Algo muy similar está ocurriendo en los terrenos sonoros. Hay que pensar en los festivales musicales más añosos del mundo (y en su influencia en nuestros propios festivales). Otrora indicadores de lo que valía la pena escuchar y seguir, muchos se han bajado los pantalones de la manera más grotesca en pos de un taquilla ajena a la estética por la cual nacieron, aunque eso sí la taquilla ahora controlada por patrocinadores interesados en el estilo de vida que se genera en torno a la música, mas no en la música misma. ¿Ejemplos? ¿Qué tal el Festival de Jazz de Montreal, en Canadá? ¿O su hermano mayor, el Festival de Jazz de Montreaux, en Suiza?
Stanley Clarke |
Y no nos malinterprete el lector. Desde luego que se trata de enormes compositores e intérpretes a los que satisface y alegra escuchar en vivo, pero su constante presencia ha terminado por bloquear a nuevos valores que nomás no pueden compartir ese extraño Olimpo creado por agencias de representación y manejadores que, en contubernio con los directores de programación, mantiene a salvo los intereses de quienes ponen los billetes, una fórmula que hemos aprendido y replicado en México, en cuyos festivales es complicado que accedan los artistas si no tienen “relaciones” con quienes deciden.

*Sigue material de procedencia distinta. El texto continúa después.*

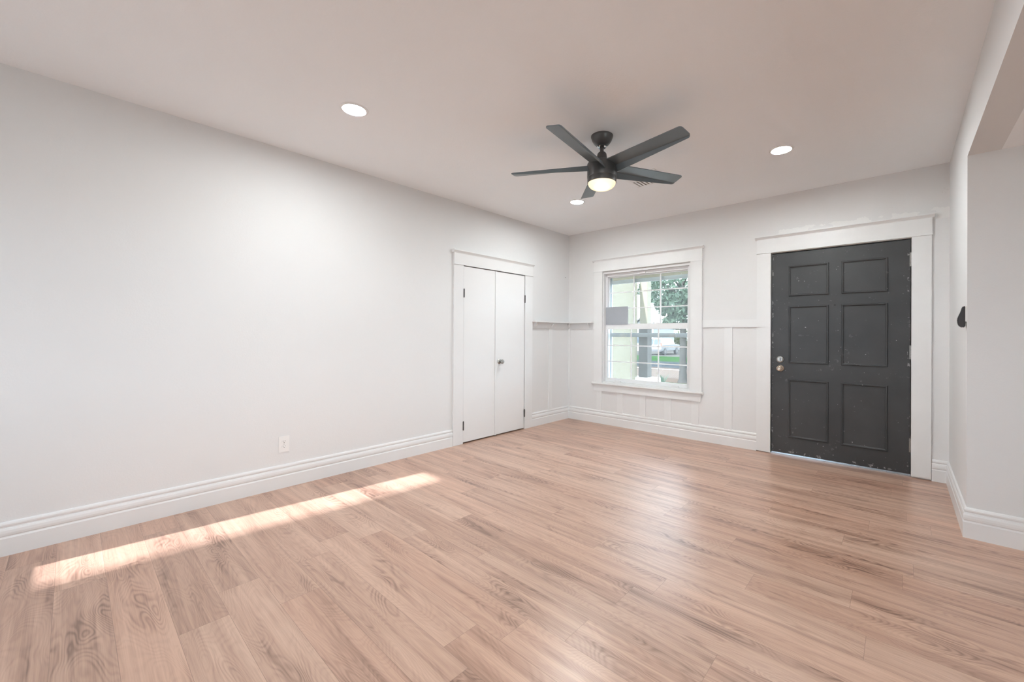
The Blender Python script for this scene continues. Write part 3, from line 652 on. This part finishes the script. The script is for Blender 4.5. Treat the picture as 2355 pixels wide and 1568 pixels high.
# neighbour house across the street
hx, hy = at(1493, 50)
nh = thing('neighbour_house', 'pale gabled house with tan roof edge beyond the street', 'house', (hx, hy, -0.75))
bm = B(); prism(bm, [(-3.2, 0), (0.55, 0), (0.55, 3.75), (-0.15, 4.55), (-3.2, 2.4)], 'y', 0, 6); obj('siding', bm, M['house'], nh)
bm = B(); prism(bm, [(-0.15, 4.62), (-0.15, 4.82), (1.1, 3.45), (0.95, 3.33)], 'y', -0.4, 6.2); obj('fascia_board', bm, M['fascia'], nh)
bm = B(); prism(bm, [(-0.15, 4.62), (-0.15, 4.80), (-3.8, 2.2), (-3.8, 2.02)], 'y', -0.4, 6.2); obj('roof', bm, M['roof'], nh)
boxes('window', [(-2.4, -1.2, -0.04, 0.0, 1.0, 2.0)], M['carglass'], nh)

# white car parked across the street, tail towards the house
cx_, cy_ = at(1521, 40)
car = thing('car', 'white sport utility car parked across the street seen from behind', 'car', (cx_-0.90, cy_, -0.75))
prof = [(0.0, 0.42), (0.02, 0.95), (0.10, 1.02), (0.32, 1.62), (0.55, 1.70), (2.35, 1.70), (2.62, 1.62), (3.30, 1.08), (4.35, 0.98), (4.48, 0.86), (4.52, 0.42)]
bm = B(); prism(bm, prof, 'x', -0.90, 0.90)
for v in bm.verts:
    if v.co.z > 1.2: v.co.x *= 0.86
obj('body', bm, M['car'], car, bevel=0.04)
for y0, y1 in ((0.62, 1.38), (1.46, 2.38)):
    for s in (-1, 1):
        bm = B(); q = [bm.verts.new((s*xx, yy, zz)) for xx, yy, zz in ((0.90, y0, 1.10), (0.90, y1+(0.35 if y1 > 2 else 0), 1.10), (0.795, y1, 1.58), (0.795, y0, 1.58))]; 
        q2 = [bm.verts.new(v.co+Vector((-s*0.03, 0, 0))) for v in q]
        bm.faces.new(q); bm.faces.new(q2[::-1])
        for i in range(4): bm.faces.new((q[i], q[(i+1) % 4], q2[(i+1) % 4], q2[i]))
        obj('side_window', bm, M['carglass'], car)
for s in (-1, 1):
    bm = B(); q = [(s*0.06, 0.07, 1.08), (s*0.76, 0.07, 1.08), (s*0.68, 0.27, 1.56), (s*0.06, 0.27, 1.56)]
    A = [bm.verts.new(p) for p in q]; Bq = [bm.verts.new((a, b+0.06, c2)) for a, b, c2 in q]
    bm.faces.new(A); bm.faces.new(Bq[::-1])
    for i in range(4): bm.faces.new((A[i], A[(i+1) % 4], Bq[(i+1) % 4], Bq[i]))
    obj('rear_window', bm, M['carglass'], car)
    boxes('tail_light', [(s*0.90-0.07, s*0.90+0.015, -0.015, 0.10, 0.92, 1.22)], M['red'], car, 0.01)
boxes('bumper', [(-0.90, 0.90, -0.10, 0.10, 0.36, 0.58)], M['bumper'], car, 0.02)
for yy in (0.85, 3.62):
    for s in (-1, 1):
        bm = B(); lathe(bm, [(0.20, -0.10), (0.34, -0.11), (0.36, -0.07), (0.36, 0.07), (0.34, 0.11), (0.20, 0.10)], 28, Matrix.Translation((s*0.83, yy, 0.36)) @ RYM)
        wh = obj('wheel', bm, M['tyre'], car, smooth=True)
        bm = B(); lathe(bm, [(0.0, 0.09*s), (0.21, 0.105*s)], 20, Matrix.Translation((s*0.83, yy, 0.36)) @ RYM); obj('rim', bm, M['chrome'], wh)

¿Hasta dónde se puede llegar siguiendo esa ruta? A algo así: a que con todo y lo ecléctico y abierto que ha sido a lo largo de sus cuarenta y cinco años de vida, el Festival de Jazz de Montreux invitara en su última edición al boricua Ricky Martin. Eso nos parece una locura, no porque se trate de pop, ojo, sino porque simplemente se trata de mala música interpretada por un paupérrimo entertainer. Ya no hay control de calidad, tal como pasa en varios de los estados de nuestra República, en donde la demagogia populachera termina esculpiendo festivales (hemos recibido mensajes de lectores de Puebla, verbigracia, en donde se han corrompido dos celebraciones importantes).

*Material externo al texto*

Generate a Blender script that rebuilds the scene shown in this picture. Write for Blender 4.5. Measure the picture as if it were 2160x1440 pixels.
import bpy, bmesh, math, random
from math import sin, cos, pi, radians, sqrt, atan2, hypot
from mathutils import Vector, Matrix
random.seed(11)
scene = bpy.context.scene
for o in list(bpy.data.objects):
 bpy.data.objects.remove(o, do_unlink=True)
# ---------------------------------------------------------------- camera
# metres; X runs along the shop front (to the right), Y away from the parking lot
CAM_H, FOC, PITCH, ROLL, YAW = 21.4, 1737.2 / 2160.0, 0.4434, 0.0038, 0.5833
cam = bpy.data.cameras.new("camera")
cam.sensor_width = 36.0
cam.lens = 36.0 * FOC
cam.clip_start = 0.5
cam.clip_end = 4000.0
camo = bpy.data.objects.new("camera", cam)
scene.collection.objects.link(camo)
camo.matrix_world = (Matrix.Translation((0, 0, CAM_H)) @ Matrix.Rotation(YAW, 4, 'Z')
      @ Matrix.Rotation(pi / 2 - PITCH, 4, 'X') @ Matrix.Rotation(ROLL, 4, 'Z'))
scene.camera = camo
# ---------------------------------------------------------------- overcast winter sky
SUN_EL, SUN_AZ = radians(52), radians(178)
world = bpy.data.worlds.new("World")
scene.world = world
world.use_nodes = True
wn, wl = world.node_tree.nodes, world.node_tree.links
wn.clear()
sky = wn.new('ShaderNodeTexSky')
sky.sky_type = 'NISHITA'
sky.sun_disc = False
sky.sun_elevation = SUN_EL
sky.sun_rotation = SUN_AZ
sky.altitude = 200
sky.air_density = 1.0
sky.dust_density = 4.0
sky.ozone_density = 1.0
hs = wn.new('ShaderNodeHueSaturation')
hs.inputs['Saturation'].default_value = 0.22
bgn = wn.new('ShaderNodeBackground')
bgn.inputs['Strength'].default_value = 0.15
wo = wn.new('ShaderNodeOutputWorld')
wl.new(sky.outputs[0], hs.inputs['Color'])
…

Nos preguntamos entonces: ¿son estas las maneras de preservar a los viejos melómanos y de llamar a nuevas generaciones? ¿Repitiendo una y otra vez a las leyendas del jazz o saludando a los peores artistas pop? Compartimos el pensamiento de Menotti cuando dice: “El futbol es el único lugar donde me gusta que me engañen.” Ya lo decíamos: desafortunadamente eso está ocurriendo también con los festivales artísticos de muchos países, sean privados o del Estado. Nos están engañando a todos en pos del negocio. “Lo primero que han hecho ha sido robarle a la gente el sentido de pertenencia”, dice el Flaco. Y sí, somos simples espectadores. Y finaliza: “Nos robaron la música, nos roban los parques, las plazas y hasta el futbol”.